Last week we talked about how, in playing card divination, the sixes all represent facets of direction and movement. Perhaps because the pips on the card themselves look like a road. On the sevens, this pip-image becomes a road with an obstacle in the middle. The sevens all encompass downsides and pitfalls.
In our discussion of color, we mentioned that most red cards are positive. Most, but not all. The sevens are where we see this play out the clearest.
I tend to think of the sevens as the shadow-selves of their respective suits. When the virtues of a suit are carried so far as to become vices, or bring with them negative side-effects, we see them show up in the sevens.
Seven of Diamonds: The Shadow of Power – “Deceit”
The Seven of Diamonds is what happens when we recognize that power and resources are as much about appearance as reality. Rather than real value, wealth can be created through an elaborate shell-game of overvalued castles in the air. Social reputation is a convenient collective fiction, which can be torn down with a well-placed piece of slander. The fastest path to advancing yourself is at the expense of others, and the fastest way to accomplish that is through deception. When playing the games of power, what you say doesn’t need to be true – it just needs to be plausible.
This is a card that recognizes the power of a good lie. That inflammatory misinformation spreads much faster than humble retraction. That public perception is more important than truth. Like all Diamonds, the Seven is about power – but it’s the power of an unscrupulous politician or used car salesman.

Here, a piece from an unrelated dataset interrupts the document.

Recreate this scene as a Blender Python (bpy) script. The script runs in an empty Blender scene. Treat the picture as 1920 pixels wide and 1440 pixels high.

Seven of Clubs: The Shadow of Labor – “Worry”
The Seven of Clubs captures the shadow-side of work: stress and anxiety. Sometimes, despite all your best efforts, you will fail. There are cases where you work as hard as you can, and your efforts still aren’t good enough. Those cases take up a disproportionate share of our thoughts. When the results are uncertain, we’re inclined to worry ourselves into frayed balls of stress. What if we fail? What if we are judged and found lacking? What if all our carefully constructed dreams come crashing down?
This isn’t a card about actual negative outcomes. Those are more the realm of Spades. This is a card about our thinking about the possible negative outcomes, and pulling that negativity forward into the present. The performance anxiety that causes us to stumble at a crucial moment, or the stress that keeps us lying awake into the wee hours of the morning. In any labor where the outcome is uncertain, there is worry. The Seven of Clubs cautions us that our worries may be getting out of hand.
Seven of Hearts: The Shadow of Intimacy – “Jealousy”
I have the keyword “jealousy” tied to this card, but there are a number of others that would have been suitable: hate, fear, paranoia. When we build a meaningful intimate relationship, we open ourselves up to the possibility of loss. The more invested we become in the relationship, the more we come to fear losing it. To some extent that’s natural, but it can be taken to an unhealthy extreme. The jealous lover, who never wants their partner to spend any time with other people. The helicopter parent, who is so over-protective that their child never learns to be independent. The rivalry that festers into zero-sum bitterness. In each case the personal ramifications of the relationship have superseded the mental health of the parties involved.
And to be clear, the alternative is also not good. To live one’s life in armor, never daring to open up and connect with anyone, for fear or being hurt. To be so focused on protecting ourselves from wounds, that we cut ourselves off from the joy of the world. There’s a balancing act in connecting deeply enough to be meaningful, but holding on loosely enough to not smother. The Seven of Hearts warns us that we are straying too far from that balance, in one direction or the other.
Seven of Spades: The Shadow of Strife – “Righteousness”
The Seven of Spades is a twisty card to catch a hold of. What does it mean to be the shadow side of a suit that is mostly shadows? If most of the sevens take generally positive suits and flip them negative, I sort of like the idea of the Seven of Spades taking a generally negative suit and flipping it positive.
Hutcheson links the Seven of Spades to imagery of tears, blood, and war. Which are not obviously positive, on first inspection. But I think there is still some meaning worth mining here.
For me, the Seven of Spades captures the idea of necessary strife. If peaceful submission is the only option on the table, there isn’t a lot of virtue to be found there. If you meet every challenge with surrender, you’re not enlightened, you’re just a pushover. Sometimes battles need to be fought. Sometimes, when you are pushed, pushing back hard prevents further escalation. In this light, the war captured by the Seven of Spades is not one of senseless attrition, it’s the righteous crusade. The blood is blood spilled for a worthy cause. The tears are tears of catharsis, rather than tears of trauma.
The Seven of Spades reminds us that the strategy that gets us a seat at the negotiating table is deterrence, rather than appeasement. Once you have established a capacity for violence, there is serenity in choosing the path of peace.